Here's Exactly What To Look For When You're Trying To Find Your Perfect Hair Color Match

In our early color experiments, we've all grabbed a box of hair dye from the drugstore and gone to town with a shade wildly different from our own. It's a thrill to try on a new hair color persona (and then dress differently too). At-home hair color is often more of an exploration of personal identity than a careful search for a truly flattering color. But for next-level hair color that suits you exactly, take a more thoughtful approach.

Your first stop is to look at your skin: your actual skin color can shift slightly from a suntan and get paler in winter, so adjust according to the season. Celebrity colorist Rita Hazan shared with InStyle to use your skin tone — how fair, light, tan, or deep you are — as a guide. Scroll through media to find celebrities whose skin matches yours and check out their hair color. Also, prep yourself with this summer's subtle (yet stunning) hair color trends, then save the ones you love from both lists to show your stylist.

Figure out your undertone

Step two is to figure out your skin's undertone. There are four basic undertone categories: warm (golden, peachy), cool (bluish, red, cool pink), neutral (mix of both), and olive (greenish). There's a misperception that darker skin is automatically warmer or that extremely fair people always have cool undertones — while it can be true, so is the opposite. Undertones operate independently of skin color.

Look at the veins on your wrists — if they're green, you could be warm and if they're more purple and blue, you could be cool. If your eye color is gray, black, dark brown, or ice blue, you're cool, and if they're amber, hazel, warm green or blue, or golden brown, you're warm.

Drape fabrics across your chest and shoulders to do a color test. People who look stunning in pure white or pure black clothes are usually cool, while warmer tones find ivory and cocoa less stark and more flattering. Neutrals can usually handle most shades, while olives need to avoid colors that make them sallow. For comprehensive undertone tests, Michelle Londyn's YouTube tutorial is fantastic, and Kelly MacPepple, Ph.D.'s YouTube channel has an energetic video for people of color.

Hair color shades for cool and warm undertones

Now that you've found hair colors you like on celebrities whose skin shade matches your own, open your mind to other possibilities. For instance, you might be in love with the idea of an angelic halo of baby blonde hair. But if that shade isn't truly harmonious with your undertone or if your skin color is deep, consider caramel or butterscotch highlights instead.

For warm undertones, avoid colors with the word "ash" in the title, cool bluish-blacks, platinum, silver blonde, or anything that reminds you of an icy landscape. If your hair is lighter, a warmer strawberry blonde adds depth to your natural dishwater blonde. Golden blonde is less damaging than a lighter version, plus it has the warmth of brunette low lights. Honey blonde is more of a saturated hue than golden blonde. Autumnal reds and ginger colors are exciting. If you're a brunette, a golden brown adds interest, and bronze and amber work beautifully on tan and deep skin colors.

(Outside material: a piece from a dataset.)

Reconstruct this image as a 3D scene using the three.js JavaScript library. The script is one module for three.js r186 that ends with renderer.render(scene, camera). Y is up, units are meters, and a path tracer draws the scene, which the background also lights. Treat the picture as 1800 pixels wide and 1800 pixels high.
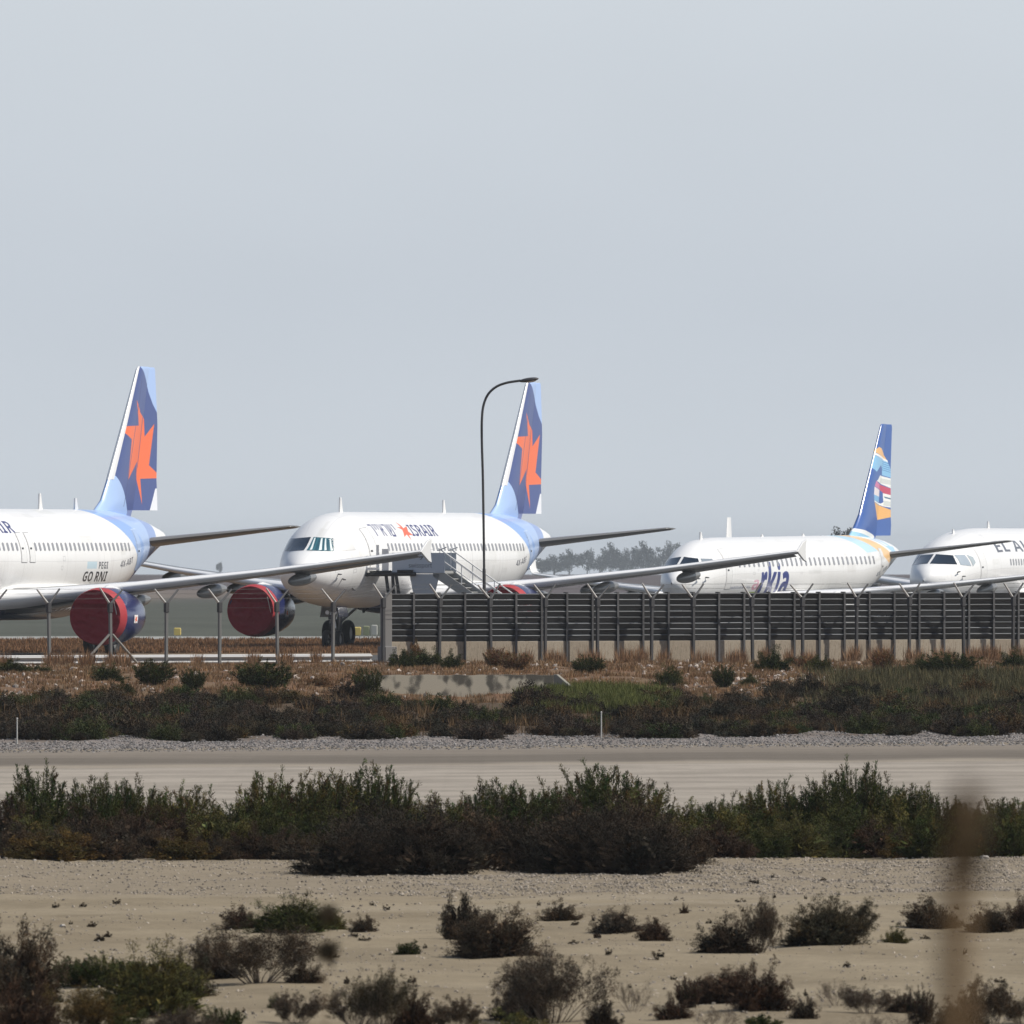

For cool undertones, you want to avoid anything golden, peachy, or orange. That doesn't leave red off the table, but it needs to be a cool red. Think cabernet or red velvet cake but not sunset. If your hair is already light, platinum or ash blondes with blue but not yellow undertones add energy. Cool sandy brown and chestnut are great colors for brunettes. People with cool undertones can go full goth with inky blue-black hair and look stunning.

Olives, neutrals, and other considerations

People with a neutral undertone have the widest hair color options and will find most colors suitable. Olive undertones tend to skew either warmer or cooler, so follow the guidelines for the appropriate category. Olives tend to be underrepresented in beauty conversations, so working with a professional color analyst to understand what's flattering for you might be a worthwhile investment.

As you're choosing a hair color and consulting with your stylist, consider how much future maintenance is involved. Red hair fades quickly and light blonde is also high maintenance. Unfortunately, blonde dye is the most damaging to your hair over time.

To counteract damage from coloring, over-processing, and using heat styling tools, don't over-shampoo. Consider using a dry shampoo in between washes. As for other maintenance products, we used to only be able to get purple shampoo treatments at the salon to counteract the inevitable yellowing of dyed blonde hair. Now you can use purple shampoos at home. But what in the world is blue shampoo for, you may be asking? It pulls out the brassiness of dyed brunette hair. Take the hair colors you prefer, your skin color, your undertone, and your stylist's expertise into consideration — and boom, you've got a perfect hair color match.